More and more of the activities on this web site have, within the teachers' notes, a section named, 'for the most able' or 'for the highest attainers'. The intention here is that such extension work will give opportunities for those who are most able - probably the one you get every three or four years, who shows an exceptional talent and flair in the subject. 'Talent' and 'Flair', I believe are
essential words to use when talking about these most able pupils. They need to show certain perseverance in their particular area of mathematics I believe in order to be deemed most able. There are pupils in most classes that we would say are more able than the others but here we are talking about the one per cent or even fewer.
So, you are sitting with a very able pupil, you've been doing Tri.'s,
and s/he found it too easy so you go to the Teachers' Notes for that activity.

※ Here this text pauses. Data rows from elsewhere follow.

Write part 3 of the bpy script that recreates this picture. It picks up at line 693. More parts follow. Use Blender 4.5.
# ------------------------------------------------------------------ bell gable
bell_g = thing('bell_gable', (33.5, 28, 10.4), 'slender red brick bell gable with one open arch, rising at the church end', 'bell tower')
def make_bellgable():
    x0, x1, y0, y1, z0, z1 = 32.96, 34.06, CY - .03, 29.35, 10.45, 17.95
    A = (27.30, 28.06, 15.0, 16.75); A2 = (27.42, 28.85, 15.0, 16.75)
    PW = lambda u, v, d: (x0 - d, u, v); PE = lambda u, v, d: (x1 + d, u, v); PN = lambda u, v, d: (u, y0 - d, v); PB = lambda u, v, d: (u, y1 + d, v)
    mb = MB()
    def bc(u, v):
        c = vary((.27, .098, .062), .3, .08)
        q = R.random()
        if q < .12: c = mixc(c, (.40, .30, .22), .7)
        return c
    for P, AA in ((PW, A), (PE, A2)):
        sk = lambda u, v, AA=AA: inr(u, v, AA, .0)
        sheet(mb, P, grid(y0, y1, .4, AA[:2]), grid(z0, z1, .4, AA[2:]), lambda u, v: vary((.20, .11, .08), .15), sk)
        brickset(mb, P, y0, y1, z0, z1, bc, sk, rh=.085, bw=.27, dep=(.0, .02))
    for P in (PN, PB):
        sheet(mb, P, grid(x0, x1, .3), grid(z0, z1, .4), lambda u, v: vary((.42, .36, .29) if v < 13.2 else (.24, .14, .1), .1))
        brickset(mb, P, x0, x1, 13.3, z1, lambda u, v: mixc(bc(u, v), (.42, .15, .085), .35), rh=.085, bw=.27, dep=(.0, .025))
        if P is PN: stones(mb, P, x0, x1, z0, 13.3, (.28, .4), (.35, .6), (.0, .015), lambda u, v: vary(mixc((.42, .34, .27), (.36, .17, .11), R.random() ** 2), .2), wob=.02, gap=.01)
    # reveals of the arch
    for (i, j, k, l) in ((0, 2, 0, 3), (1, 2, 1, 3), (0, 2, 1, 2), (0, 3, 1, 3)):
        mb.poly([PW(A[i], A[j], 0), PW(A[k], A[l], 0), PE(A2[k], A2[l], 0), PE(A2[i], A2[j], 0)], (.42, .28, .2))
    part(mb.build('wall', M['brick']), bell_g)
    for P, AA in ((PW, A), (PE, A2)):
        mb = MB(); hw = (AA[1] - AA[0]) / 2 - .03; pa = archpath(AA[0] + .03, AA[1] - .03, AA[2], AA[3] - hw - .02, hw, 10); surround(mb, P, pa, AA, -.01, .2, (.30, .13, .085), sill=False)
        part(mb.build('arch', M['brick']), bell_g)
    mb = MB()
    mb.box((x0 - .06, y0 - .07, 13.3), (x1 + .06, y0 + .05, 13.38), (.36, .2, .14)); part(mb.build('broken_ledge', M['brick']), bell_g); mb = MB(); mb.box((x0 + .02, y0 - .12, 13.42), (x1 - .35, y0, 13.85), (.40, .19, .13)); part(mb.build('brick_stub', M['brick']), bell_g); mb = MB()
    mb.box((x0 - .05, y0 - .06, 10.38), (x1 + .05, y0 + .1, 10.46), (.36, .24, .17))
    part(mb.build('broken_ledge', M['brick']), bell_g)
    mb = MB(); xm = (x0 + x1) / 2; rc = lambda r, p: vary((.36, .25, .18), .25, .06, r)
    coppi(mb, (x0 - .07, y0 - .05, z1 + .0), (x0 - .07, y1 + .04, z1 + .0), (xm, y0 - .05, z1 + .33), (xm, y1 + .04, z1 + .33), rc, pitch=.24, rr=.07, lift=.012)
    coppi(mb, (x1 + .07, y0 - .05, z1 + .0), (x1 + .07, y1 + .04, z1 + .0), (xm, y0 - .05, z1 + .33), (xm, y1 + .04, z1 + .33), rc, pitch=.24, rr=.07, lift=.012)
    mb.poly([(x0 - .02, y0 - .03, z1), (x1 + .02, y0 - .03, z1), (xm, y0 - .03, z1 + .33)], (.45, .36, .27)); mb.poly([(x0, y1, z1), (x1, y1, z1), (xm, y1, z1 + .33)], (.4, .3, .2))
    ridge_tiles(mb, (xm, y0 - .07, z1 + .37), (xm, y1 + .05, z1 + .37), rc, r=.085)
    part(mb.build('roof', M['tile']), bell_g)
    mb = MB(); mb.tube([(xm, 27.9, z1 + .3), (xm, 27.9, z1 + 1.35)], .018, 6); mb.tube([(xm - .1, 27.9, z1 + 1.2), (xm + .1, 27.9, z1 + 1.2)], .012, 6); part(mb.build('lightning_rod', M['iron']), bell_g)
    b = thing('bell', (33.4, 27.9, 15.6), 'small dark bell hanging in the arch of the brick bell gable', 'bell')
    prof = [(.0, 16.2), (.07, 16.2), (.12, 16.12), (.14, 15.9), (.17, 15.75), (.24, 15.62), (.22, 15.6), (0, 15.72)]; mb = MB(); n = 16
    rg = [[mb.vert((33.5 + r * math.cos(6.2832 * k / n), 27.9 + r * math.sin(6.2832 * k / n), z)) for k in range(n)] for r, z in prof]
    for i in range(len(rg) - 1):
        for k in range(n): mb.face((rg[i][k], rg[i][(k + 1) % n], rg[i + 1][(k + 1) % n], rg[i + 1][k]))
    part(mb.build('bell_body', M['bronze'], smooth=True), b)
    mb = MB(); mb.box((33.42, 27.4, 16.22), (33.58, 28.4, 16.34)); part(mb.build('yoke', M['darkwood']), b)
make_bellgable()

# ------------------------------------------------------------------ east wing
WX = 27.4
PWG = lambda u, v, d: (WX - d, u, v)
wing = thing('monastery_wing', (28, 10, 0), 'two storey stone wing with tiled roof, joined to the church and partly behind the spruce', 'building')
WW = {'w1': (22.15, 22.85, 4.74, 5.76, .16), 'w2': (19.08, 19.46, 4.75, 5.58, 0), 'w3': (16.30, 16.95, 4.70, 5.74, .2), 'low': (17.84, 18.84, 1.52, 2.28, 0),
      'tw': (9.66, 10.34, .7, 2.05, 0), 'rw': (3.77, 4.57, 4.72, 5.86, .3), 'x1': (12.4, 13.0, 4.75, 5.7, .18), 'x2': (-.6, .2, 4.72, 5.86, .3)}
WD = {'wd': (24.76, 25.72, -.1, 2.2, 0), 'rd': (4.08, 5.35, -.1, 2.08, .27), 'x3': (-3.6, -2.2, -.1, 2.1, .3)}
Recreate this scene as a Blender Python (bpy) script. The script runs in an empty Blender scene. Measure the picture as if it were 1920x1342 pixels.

Here you are given a brief idea as a starting point for challenging the pupil whose extra abilities lie in the field of visualisation in shape and space. You are unlikely to have a hollow cube with nine holes in each face so that's the starting point for imagination. The pupil then has to go about visualising the shape
that is generated inside the cube when they have passed three threads through the holes. You then might encourage them, if it seems appropriate (knowing the pupil well), to make a record of the triangles and how they were formed. If that also seems easy then, as suggested in the notes, they could move onto thinking about tetrahedrons. A really hard challenge, when several tetrahedrons have been
found, is to check that they are not the same. At an appropriate time, probably when you are thinking that perseverance is coming to an end, you might encourage them to ask "I wonder what would happen if I ...?"
Throughout the session with the pupil(s) the way the teacher communicates is of paramount importance. You are in the same kind of role as counsellors finds themselves with clients in 'Person Centred Counselling'. So there's a lot of deep listening and a few interjections of just a couple of words (yes, O.K., tell me more, etc.) with no rush and silences respected.